- _RECORDS SHOWN_
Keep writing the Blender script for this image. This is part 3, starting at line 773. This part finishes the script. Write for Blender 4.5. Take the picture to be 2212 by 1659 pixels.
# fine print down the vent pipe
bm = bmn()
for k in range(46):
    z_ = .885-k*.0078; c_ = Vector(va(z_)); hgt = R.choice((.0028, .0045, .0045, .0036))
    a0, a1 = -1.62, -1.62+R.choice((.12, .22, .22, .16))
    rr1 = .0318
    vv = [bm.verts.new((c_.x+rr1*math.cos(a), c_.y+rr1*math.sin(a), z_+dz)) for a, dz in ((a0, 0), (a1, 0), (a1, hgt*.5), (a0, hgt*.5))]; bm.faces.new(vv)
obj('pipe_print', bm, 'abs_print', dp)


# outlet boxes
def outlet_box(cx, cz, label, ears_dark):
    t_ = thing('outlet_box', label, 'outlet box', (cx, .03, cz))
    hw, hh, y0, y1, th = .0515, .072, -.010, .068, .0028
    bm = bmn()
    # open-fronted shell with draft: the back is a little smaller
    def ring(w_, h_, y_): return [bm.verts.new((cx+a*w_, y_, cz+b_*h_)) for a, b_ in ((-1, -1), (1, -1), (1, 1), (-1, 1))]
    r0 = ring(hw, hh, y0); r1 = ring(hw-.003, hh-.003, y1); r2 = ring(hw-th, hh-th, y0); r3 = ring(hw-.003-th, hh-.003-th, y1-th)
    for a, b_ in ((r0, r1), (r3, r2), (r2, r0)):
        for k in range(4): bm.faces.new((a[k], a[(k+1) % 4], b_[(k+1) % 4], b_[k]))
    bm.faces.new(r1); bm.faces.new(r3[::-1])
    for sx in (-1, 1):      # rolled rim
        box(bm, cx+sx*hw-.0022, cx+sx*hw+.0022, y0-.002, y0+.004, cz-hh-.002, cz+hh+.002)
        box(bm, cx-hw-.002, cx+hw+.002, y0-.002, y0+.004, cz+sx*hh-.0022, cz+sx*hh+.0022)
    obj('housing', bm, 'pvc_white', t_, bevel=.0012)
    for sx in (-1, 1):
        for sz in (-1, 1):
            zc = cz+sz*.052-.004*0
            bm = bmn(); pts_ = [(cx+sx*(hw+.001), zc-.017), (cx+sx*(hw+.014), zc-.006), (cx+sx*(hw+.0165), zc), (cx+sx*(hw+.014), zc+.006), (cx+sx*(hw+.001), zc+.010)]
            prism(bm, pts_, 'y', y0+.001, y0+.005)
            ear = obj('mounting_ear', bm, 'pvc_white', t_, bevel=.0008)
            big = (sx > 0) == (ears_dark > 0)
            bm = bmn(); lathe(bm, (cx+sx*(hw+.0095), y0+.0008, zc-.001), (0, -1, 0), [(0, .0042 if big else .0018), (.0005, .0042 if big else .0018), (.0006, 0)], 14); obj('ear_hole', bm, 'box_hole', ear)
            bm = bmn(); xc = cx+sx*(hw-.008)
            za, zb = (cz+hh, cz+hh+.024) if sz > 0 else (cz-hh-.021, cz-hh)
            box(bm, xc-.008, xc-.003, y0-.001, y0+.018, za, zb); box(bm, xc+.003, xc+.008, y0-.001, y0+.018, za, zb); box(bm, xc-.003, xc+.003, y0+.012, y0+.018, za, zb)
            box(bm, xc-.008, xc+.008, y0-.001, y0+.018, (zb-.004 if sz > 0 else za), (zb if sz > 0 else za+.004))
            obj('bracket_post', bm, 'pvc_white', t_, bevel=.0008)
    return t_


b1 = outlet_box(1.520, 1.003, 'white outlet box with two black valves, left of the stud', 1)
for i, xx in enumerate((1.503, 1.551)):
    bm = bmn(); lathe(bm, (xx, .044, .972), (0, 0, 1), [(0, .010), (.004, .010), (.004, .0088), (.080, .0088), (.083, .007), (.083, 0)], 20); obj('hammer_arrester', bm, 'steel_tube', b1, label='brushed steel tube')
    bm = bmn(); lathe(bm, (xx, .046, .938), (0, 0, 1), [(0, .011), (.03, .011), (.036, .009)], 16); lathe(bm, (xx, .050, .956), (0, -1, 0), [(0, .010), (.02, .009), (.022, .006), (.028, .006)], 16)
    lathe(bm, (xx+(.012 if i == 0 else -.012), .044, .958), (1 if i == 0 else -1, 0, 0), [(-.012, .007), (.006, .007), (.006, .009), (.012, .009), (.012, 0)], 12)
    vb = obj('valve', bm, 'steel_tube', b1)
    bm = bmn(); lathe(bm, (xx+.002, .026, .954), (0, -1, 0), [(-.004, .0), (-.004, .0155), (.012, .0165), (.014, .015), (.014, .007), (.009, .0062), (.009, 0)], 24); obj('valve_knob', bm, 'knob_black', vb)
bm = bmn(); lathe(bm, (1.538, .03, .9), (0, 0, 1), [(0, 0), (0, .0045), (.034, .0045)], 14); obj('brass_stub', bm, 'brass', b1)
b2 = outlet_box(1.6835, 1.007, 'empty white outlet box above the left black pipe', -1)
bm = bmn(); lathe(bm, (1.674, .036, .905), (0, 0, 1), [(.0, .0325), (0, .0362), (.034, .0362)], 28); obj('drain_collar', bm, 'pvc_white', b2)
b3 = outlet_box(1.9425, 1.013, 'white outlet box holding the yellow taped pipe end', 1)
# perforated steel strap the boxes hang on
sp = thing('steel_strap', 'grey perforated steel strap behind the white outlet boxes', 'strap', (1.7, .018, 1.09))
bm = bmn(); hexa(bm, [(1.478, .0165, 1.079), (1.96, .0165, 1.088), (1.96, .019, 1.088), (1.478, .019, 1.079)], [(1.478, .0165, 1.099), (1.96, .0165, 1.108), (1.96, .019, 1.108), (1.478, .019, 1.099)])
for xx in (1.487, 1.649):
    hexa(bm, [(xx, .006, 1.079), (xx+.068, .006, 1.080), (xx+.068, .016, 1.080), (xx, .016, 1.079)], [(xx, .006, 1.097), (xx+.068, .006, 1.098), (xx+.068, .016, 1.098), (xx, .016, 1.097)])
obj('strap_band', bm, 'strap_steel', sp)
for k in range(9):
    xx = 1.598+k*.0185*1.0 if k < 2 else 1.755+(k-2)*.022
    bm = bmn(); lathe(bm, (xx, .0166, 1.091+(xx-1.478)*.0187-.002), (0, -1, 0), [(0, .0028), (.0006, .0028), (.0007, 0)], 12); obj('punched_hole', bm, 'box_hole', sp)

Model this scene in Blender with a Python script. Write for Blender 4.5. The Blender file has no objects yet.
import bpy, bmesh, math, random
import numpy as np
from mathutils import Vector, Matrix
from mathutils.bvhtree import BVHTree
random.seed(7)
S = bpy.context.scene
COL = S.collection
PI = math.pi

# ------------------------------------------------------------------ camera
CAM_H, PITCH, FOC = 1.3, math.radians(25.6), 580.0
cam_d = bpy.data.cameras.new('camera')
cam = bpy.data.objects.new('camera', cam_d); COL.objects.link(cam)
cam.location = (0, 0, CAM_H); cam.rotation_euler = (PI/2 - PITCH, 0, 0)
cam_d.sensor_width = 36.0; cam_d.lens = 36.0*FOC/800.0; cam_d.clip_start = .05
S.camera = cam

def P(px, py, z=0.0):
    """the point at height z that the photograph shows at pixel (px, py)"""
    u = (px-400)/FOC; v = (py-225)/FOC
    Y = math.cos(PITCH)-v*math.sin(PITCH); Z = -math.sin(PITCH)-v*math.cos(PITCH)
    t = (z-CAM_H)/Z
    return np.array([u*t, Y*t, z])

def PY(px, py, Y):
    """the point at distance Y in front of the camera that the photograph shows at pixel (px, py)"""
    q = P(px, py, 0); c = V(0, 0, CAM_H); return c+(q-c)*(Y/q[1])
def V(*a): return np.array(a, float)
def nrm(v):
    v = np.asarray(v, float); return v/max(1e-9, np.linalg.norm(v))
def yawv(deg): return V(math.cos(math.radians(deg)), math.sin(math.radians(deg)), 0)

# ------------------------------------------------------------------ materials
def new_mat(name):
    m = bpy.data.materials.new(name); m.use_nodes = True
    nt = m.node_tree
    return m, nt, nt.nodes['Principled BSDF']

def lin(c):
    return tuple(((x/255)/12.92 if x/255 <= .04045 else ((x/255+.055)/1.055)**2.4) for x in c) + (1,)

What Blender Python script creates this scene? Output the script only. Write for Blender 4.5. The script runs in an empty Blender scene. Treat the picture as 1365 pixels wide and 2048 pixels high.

- _PROBLEM REQUIREMENTS_
Starting at the first line of the entries above, please extract each line up to and including the line with "obj('pipe_print', bm, 'abs_print', dp)", unchanged, and add nothing.

- _WRITTEN SOLUTION_
Keep writing the Blender script for this image. This is part 3, starting at line 773. This part finishes the script. Write for Blender 4.5. Take the picture to be 2212 by 1659 pixels.
# fine print down the vent pipe
bm = bmn()
for k in range(46):
    z_ = .885-k*.0078; c_ = Vector(va(z_)); hgt = R.choice((.0028, .0045, .0045, .0036))
    a0, a1 = -1.62, -1.62+R.choice((.12, .22, .22, .16))
    rr1 = .0318
    vv = [bm.verts.new((c_.x+rr1*math.cos(a), c_.y+rr1*math.sin(a), z_+dz)) for a, dz in ((a0, 0), (a1, 0), (a1, hgt*.5), (a0, hgt*.5))]; bm.faces.new(vv)
obj('pipe_print', bm, 'abs_print', dp)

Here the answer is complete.